Viernes 17º del TO
Mt 13, 54-58
Queridos hermanos, ¿quién no se ha sentido desconcertado ante la grandeza que brota de la sencillez? No es de extrañar la perplejidad de los habitantes de Nazaret, los conciudadanos de Jesús, al ver que aquel a quien conocieron como "el hijo del carpintero", emerge de pronto como maestro y profeta, asombrando al mundo con sus palabras y sus obras.
También
nosotros, si somos sinceros, luchamos por comprender esa elección libre y
gratuita del Señor, que —como dice la Escritura— “alza del polvo al pobre, para
sentarlo entre los príncipes de su pueblo”. Esta es la lógica divina que
atraviesa toda la historia de la salvación: una lógica que escoge lo pequeño
para confundir lo grande, lo débil para avergonzar a lo fuerte, lo despreciado
para mostrar la dignidad escondida.
Según
una antigua tradición copta, san José —viudo y padre de cuatro hijos: Santiago,
José, Simón y Judas— se desposó con María y fue así como Santiago, aún niño,
entró en la familia. Con el paso del tiempo, este niño sería llamado “el
hermano del Señor”, pues llegó a ser uno de los doce apóstoles. José, el
"tekton", el artesano —carpintero como lo traducimos— encarnaba la
humildad y el trabajo silencioso.
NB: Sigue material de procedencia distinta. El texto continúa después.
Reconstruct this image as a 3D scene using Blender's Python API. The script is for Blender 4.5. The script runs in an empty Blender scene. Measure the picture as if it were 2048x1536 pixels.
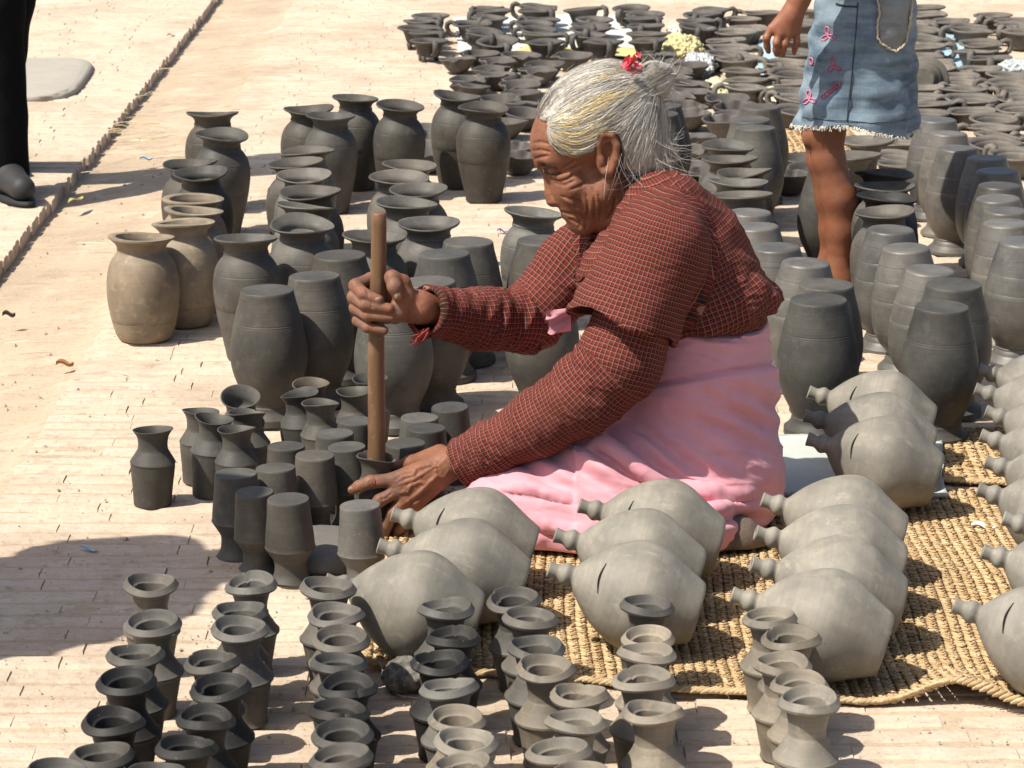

Y de su oficio y figura tomaría Jesús su
único título distintivo entre sus paisanos: “el hijo del carpintero”.
A
través de José, el Padre nos revela la humildad del Hijo. En contraste con la
soberbia que rige los poderes del mundo, el Señor se nos muestra manso,
rechazando la violencia que nace del orgullo. Es el Cordero degollado quien
vence a la bestia. Para transitar los caminos del amor —¡el verdadero amor!— se
requiere humildad, mansedumbre y sumisión. No son virtudes débiles, sino la
fortaleza de quienes han aprendido a confiar en el poder de Dios.
Hoy
el Señor nos invita a reconocer su encarnación, que muchas veces se nos
presenta en rostros comunes, en personas enviadas que nos desconciertan. Y nos
llama, como lo hizo a su pueblo, a superar la tentación de despreciar lo
conocido, de rechazar al que no encaja en nuestras expectativas. Porque el
Mesías, hermanos, sigue viniendo a nosotros envuelto en humildad.
¡Que
tengamos ojos para ver y corazones para recibir a Aquel que viene a salvarnos
desde lo más bajo, entregando su vida hasta el extremo!